>> BEGIN DATASET ENTRIES
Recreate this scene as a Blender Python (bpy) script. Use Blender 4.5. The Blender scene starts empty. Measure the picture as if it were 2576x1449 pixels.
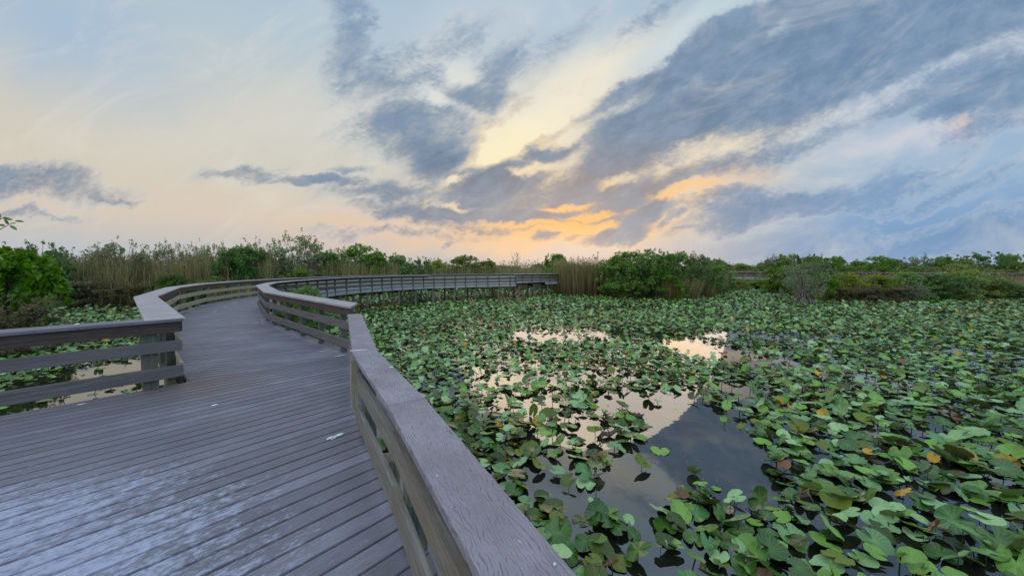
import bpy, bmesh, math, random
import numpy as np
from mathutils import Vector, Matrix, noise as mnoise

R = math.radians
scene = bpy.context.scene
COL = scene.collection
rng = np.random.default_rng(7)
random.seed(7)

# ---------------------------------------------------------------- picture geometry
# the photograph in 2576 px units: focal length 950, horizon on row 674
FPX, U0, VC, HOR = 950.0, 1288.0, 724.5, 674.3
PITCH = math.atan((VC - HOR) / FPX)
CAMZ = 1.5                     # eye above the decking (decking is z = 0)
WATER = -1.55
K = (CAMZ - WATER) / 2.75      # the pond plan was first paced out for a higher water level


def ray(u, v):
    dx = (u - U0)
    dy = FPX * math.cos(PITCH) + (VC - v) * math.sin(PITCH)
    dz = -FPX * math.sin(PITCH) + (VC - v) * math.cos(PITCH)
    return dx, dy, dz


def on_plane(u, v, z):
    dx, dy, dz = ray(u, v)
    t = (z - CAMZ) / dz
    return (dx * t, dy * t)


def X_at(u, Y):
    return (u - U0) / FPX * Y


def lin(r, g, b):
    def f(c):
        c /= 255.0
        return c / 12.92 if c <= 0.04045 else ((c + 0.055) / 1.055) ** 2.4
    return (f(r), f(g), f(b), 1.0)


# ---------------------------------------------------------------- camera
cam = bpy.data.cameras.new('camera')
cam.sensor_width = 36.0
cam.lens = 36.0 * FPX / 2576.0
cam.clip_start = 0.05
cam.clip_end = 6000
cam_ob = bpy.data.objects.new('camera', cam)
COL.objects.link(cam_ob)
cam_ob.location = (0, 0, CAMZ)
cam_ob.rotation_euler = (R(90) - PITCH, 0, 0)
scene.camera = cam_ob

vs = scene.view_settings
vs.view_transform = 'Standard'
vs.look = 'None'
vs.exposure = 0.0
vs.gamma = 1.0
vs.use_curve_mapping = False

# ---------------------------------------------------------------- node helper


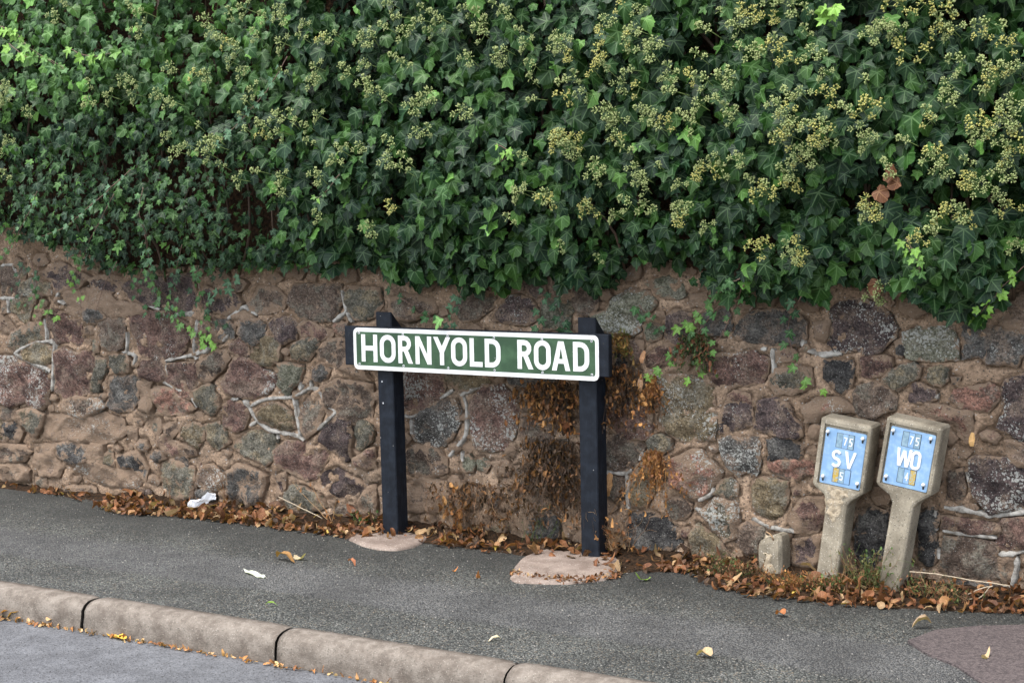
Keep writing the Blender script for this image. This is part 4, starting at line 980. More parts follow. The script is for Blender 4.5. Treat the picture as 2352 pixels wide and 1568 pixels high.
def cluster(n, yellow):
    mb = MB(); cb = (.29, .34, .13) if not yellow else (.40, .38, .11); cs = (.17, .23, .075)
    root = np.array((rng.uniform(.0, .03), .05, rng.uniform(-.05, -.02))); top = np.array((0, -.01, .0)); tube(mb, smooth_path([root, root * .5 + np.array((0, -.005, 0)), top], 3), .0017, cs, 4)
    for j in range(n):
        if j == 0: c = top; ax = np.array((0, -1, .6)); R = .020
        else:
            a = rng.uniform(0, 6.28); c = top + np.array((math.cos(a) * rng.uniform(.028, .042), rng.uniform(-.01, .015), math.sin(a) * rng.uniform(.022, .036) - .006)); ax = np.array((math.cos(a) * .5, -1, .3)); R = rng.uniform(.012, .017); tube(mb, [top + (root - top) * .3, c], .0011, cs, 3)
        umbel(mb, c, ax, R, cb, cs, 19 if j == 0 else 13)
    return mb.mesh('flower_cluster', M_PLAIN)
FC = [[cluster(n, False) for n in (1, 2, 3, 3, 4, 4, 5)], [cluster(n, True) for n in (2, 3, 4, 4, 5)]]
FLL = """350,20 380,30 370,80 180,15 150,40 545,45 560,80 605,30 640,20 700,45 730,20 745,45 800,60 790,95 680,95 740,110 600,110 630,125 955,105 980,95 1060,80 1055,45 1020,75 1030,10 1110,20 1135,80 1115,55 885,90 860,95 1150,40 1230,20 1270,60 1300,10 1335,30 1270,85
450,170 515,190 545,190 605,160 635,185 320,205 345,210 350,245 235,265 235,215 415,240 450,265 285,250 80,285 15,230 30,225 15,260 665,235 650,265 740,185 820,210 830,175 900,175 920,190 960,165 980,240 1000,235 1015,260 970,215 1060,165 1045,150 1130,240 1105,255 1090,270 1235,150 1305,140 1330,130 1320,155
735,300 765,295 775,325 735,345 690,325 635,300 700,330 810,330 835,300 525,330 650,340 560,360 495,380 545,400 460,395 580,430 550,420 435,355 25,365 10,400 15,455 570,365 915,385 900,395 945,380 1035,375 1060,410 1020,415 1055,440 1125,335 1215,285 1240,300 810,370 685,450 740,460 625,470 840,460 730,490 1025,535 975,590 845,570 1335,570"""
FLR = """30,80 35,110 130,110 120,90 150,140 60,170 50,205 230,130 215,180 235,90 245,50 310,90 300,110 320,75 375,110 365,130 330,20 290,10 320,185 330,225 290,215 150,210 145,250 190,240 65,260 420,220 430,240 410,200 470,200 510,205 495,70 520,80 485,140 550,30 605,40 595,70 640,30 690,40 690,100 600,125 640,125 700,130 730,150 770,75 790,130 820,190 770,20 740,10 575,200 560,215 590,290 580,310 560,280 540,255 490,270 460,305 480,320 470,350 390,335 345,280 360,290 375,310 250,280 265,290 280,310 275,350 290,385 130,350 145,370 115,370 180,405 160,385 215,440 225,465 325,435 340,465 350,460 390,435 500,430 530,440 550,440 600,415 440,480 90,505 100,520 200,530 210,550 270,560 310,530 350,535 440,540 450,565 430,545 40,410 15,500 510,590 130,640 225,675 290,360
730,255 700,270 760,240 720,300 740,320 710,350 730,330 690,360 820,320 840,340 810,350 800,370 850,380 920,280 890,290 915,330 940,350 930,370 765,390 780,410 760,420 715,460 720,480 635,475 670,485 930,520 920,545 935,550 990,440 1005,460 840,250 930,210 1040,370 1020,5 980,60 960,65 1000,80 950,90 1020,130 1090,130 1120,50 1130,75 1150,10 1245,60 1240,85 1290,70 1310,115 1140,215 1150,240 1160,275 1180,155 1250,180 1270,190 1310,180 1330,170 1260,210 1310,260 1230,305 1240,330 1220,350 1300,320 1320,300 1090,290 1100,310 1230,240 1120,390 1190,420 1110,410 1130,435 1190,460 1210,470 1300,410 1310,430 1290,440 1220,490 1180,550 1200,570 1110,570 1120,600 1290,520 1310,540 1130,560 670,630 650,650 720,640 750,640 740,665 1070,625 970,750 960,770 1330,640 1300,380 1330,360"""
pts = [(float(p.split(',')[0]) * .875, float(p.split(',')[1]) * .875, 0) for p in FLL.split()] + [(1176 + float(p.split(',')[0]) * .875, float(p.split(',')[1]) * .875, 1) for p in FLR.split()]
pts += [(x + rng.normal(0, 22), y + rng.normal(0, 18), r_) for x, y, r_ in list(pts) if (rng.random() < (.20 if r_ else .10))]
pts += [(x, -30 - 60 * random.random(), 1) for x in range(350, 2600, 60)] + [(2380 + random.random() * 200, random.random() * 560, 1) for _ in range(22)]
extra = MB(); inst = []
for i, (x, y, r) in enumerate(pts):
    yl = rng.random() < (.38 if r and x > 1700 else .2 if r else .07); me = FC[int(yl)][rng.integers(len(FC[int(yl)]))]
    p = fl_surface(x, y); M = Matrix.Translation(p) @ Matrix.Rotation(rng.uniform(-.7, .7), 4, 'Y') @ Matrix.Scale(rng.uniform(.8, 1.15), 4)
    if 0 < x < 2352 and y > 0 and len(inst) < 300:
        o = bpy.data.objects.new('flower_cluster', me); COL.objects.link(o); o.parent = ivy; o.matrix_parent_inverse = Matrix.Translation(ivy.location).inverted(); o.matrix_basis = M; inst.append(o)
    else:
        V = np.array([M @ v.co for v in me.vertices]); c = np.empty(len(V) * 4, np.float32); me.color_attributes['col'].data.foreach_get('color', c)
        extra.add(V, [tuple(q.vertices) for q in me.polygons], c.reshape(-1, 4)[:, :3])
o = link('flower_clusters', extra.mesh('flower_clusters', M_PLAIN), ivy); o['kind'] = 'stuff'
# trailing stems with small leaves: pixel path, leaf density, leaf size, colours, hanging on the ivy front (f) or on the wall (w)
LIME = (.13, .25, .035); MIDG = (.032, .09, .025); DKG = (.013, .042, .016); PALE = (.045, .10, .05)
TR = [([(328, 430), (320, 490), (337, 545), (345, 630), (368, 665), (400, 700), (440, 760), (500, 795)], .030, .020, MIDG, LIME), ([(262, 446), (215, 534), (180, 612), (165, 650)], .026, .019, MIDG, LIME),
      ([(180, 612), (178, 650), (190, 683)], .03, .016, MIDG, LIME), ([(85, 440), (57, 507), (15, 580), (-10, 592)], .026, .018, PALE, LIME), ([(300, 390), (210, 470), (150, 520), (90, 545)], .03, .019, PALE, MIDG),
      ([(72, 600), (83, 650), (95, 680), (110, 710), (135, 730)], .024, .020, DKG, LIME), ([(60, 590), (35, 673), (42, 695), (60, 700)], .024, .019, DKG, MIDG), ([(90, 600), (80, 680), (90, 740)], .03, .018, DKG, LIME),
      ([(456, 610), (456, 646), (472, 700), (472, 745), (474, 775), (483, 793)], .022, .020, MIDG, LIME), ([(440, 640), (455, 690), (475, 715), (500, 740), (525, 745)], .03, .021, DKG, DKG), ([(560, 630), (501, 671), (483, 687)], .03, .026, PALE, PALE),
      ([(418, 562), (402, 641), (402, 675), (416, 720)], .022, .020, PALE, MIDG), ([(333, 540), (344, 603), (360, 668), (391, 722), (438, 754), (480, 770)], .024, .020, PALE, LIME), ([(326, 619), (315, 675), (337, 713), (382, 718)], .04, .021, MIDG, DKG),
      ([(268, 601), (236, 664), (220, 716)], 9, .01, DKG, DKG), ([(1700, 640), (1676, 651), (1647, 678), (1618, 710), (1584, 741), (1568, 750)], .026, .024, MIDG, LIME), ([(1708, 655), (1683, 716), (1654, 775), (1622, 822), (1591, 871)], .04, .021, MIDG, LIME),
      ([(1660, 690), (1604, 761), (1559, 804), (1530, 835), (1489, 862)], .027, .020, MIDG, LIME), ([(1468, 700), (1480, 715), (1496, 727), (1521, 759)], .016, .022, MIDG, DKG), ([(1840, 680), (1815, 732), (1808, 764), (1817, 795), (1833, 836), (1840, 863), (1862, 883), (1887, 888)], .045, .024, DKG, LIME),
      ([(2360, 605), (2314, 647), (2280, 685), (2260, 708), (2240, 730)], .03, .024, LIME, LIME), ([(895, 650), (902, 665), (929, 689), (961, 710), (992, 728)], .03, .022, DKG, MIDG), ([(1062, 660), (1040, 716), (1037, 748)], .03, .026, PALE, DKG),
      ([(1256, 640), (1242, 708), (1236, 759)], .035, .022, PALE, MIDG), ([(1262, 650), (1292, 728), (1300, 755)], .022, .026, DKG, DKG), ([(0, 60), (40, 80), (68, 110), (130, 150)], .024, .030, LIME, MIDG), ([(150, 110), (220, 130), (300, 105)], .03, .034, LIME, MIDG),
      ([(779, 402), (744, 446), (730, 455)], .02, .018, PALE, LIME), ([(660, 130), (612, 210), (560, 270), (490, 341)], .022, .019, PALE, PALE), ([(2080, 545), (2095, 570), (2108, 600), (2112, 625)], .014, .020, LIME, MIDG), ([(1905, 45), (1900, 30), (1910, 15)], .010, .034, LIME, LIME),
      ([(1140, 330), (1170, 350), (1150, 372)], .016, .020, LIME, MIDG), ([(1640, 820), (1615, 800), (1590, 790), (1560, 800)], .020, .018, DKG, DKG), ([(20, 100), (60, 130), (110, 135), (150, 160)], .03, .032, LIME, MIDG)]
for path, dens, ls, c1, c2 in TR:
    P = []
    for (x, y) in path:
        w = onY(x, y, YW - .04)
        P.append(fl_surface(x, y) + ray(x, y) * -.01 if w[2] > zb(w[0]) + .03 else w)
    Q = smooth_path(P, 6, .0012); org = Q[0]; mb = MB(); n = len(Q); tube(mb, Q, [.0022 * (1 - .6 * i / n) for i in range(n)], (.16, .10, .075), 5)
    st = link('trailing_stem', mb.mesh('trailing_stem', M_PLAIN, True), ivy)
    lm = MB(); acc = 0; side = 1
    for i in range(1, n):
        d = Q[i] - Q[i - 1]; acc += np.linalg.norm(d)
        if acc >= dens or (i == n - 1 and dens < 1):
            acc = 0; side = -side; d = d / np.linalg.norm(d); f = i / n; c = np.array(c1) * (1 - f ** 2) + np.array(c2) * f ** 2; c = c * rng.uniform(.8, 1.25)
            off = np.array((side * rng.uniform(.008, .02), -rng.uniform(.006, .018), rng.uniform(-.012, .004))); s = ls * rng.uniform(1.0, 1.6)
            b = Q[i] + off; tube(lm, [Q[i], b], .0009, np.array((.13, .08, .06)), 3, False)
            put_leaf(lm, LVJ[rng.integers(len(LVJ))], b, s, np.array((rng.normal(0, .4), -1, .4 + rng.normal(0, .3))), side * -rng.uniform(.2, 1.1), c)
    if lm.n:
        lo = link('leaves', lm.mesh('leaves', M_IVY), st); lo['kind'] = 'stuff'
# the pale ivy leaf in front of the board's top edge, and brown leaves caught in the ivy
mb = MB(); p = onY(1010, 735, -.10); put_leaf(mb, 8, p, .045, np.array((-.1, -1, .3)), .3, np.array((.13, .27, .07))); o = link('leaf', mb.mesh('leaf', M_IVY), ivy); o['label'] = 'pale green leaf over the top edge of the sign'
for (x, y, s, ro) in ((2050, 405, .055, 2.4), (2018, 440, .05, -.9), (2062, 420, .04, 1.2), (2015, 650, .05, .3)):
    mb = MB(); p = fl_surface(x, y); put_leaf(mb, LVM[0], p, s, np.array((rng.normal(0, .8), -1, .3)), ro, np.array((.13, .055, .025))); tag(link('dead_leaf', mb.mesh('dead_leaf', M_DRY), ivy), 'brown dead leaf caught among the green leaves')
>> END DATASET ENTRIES
Please quote exactly the run of lines that starts the entries and ends at the line containing "random.seed(7)", leaving out every picture.

Recreate this scene as a Blender Python (bpy) script. Use Blender 4.5. The Blender scene starts empty. Measure the picture as if it were 2576x1449 pixels.
import bpy, bmesh, math, random
import numpy as np
from mathutils import Vector, Matrix, noise as mnoise

R = math.radians
scene = bpy.context.scene
COL = scene.collection
rng = np.random.default_rng(7)
random.seed(7)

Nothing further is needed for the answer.